» **Supplied data**:
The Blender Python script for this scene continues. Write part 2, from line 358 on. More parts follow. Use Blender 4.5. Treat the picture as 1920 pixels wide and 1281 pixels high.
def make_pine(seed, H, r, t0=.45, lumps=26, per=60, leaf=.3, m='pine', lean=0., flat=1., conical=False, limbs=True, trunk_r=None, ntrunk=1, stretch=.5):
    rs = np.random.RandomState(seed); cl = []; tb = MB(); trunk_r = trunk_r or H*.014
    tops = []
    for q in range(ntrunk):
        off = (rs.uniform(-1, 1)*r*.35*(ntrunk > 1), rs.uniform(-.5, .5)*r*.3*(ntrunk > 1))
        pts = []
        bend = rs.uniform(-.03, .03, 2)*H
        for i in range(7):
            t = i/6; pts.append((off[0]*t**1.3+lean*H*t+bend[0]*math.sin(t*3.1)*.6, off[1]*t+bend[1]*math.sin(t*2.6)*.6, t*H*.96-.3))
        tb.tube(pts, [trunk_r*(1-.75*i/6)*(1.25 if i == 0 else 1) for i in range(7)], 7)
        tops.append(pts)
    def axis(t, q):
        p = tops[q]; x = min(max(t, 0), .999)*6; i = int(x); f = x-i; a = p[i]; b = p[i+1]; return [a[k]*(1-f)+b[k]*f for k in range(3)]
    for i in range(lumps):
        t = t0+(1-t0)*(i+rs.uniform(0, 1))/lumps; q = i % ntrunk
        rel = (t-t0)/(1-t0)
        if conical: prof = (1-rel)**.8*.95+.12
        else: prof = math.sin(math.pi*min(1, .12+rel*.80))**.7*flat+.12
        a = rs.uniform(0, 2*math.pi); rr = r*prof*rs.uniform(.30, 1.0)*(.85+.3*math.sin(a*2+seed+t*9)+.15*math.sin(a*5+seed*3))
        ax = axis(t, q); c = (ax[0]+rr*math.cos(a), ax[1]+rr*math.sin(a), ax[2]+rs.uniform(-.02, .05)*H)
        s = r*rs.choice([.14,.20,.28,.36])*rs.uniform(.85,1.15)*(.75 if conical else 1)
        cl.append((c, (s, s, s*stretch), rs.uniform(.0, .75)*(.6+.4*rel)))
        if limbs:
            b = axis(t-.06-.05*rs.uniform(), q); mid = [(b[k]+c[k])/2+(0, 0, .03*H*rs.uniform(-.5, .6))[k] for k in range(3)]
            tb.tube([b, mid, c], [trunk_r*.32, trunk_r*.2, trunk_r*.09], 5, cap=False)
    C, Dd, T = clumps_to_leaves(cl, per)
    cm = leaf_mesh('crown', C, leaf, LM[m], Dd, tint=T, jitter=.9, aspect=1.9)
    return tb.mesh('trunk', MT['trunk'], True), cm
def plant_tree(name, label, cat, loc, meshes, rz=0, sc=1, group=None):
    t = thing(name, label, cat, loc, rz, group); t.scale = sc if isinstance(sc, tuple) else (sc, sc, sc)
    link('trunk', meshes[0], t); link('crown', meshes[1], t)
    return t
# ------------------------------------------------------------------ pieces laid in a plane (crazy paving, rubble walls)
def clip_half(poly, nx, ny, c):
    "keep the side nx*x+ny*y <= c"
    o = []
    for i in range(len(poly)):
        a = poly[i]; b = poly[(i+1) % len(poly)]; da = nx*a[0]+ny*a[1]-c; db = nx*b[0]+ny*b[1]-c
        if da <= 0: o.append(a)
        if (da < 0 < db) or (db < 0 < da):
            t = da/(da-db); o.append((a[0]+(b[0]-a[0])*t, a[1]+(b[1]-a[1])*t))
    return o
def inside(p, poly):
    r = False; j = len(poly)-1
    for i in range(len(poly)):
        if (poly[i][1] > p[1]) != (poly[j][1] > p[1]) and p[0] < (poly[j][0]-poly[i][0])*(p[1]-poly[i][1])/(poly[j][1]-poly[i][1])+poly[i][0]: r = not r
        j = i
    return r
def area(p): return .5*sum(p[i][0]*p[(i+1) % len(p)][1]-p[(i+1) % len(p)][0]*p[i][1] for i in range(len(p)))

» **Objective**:
Repeat the material above in full, keeping every word.

» **Response to this task**:
The Blender Python script for this scene continues. Write part 2, from line 358 on. More parts follow. Use Blender 4.5. Treat the picture as 1920 pixels wide and 1281 pixels high.
def make_pine(seed, H, r, t0=.45, lumps=26, per=60, leaf=.3, m='pine', lean=0., flat=1., conical=False, limbs=True, trunk_r=None, ntrunk=1, stretch=.5):
    rs = np.random.RandomState(seed); cl = []; tb = MB(); trunk_r = trunk_r or H*.014
    tops = []
    for q in range(ntrunk):
        off = (rs.uniform(-1, 1)*r*.35*(ntrunk > 1), rs.uniform(-.5, .5)*r*.3*(ntrunk > 1))
        pts = []
        bend = rs.uniform(-.03, .03, 2)*H
        for i in range(7):
            t = i/6; pts.append((off[0]*t**1.3+lean*H*t+bend[0]*math.sin(t*3.1)*.6, off[1]*t+bend[1]*math.sin(t*2.6)*.6, t*H*.96-.3))
        tb.tube(pts, [trunk_r*(1-.75*i/6)*(1.25 if i == 0 else 1) for i in range(7)], 7)
        tops.append(pts)
    def axis(t, q):
        p = tops[q]; x = min(max(t, 0), .999)*6; i = int(x); f = x-i; a = p[i]; b = p[i+1]; return [a[k]*(1-f)+b[k]*f for k in range(3)]
    for i in range(lumps):
        t = t0+(1-t0)*(i+rs.uniform(0, 1))/lumps; q = i % ntrunk
        rel = (t-t0)/(1-t0)
        if conical: prof = (1-rel)**.8*.95+.12
        else: prof = math.sin(math.pi*min(1, .12+rel*.80))**.7*flat+.12
        a = rs.uniform(0, 2*math.pi); rr = r*prof*rs.uniform(.30, 1.0)*(.85+.3*math.sin(a*2+seed+t*9)+.15*math.sin(a*5+seed*3))
        ax = axis(t, q); c = (ax[0]+rr*math.cos(a), ax[1]+rr*math.sin(a), ax[2]+rs.uniform(-.02, .05)*H)
        s = r*rs.choice([.14,.20,.28,.36])*rs.uniform(.85,1.15)*(.75 if conical else 1)
        cl.append((c, (s, s, s*stretch), rs.uniform(.0, .75)*(.6+.4*rel)))
        if limbs:
            b = axis(t-.06-.05*rs.uniform(), q); mid = [(b[k]+c[k])/2+(0, 0, .03*H*rs.uniform(-.5, .6))[k] for k in range(3)]
            tb.tube([b, mid, c], [trunk_r*.32, trunk_r*.2, trunk_r*.09], 5, cap=False)
    C, Dd, T = clumps_to_leaves(cl, per)
    cm = leaf_mesh('crown', C, leaf, LM[m], Dd, tint=T, jitter=.9, aspect=1.9)
    return tb.mesh('trunk', MT['trunk'], True), cm
def plant_tree(name, label, cat, loc, meshes, rz=0, sc=1, group=None):
    t = thing(name, label, cat, loc, rz, group); t.scale = sc if isinstance(sc, tuple) else (sc, sc, sc)
    link('trunk', meshes[0], t); link('crown', meshes[1], t)
    return t
# ------------------------------------------------------------------ pieces laid in a plane (crazy paving, rubble walls)
def clip_half(poly, nx, ny, c):
    "keep the side nx*x+ny*y <= c"
    o = []
    for i in range(len(poly)):
        a = poly[i]; b = poly[(i+1) % len(poly)]; da = nx*a[0]+ny*a[1]-c; db = nx*b[0]+ny*b[1]-c
        if da <= 0: o.append(a)
        if (da < 0 < db) or (db < 0 < da):
            t = da/(da-db); o.append((a[0]+(b[0]-a[0])*t, a[1]+(b[1]-a[1])*t))
    return o
def inside(p, poly):
    r = False; j = len(poly)-1
    for i in range(len(poly)):
        if (poly[i][1] > p[1]) != (poly[j][1] > p[1]) and p[0] < (poly[j][0]-poly[i][0])*(p[1]-poly[i][1])/(poly[j][1]-poly[i][1])+poly[i][0]: r = not r
        j = i
    return r
def area(p): return .5*sum(p[i][0]*p[(i+1) % len(p)][1]-p[(i+1) % len(p)][0]*p[i][1] for i in range(len(p)))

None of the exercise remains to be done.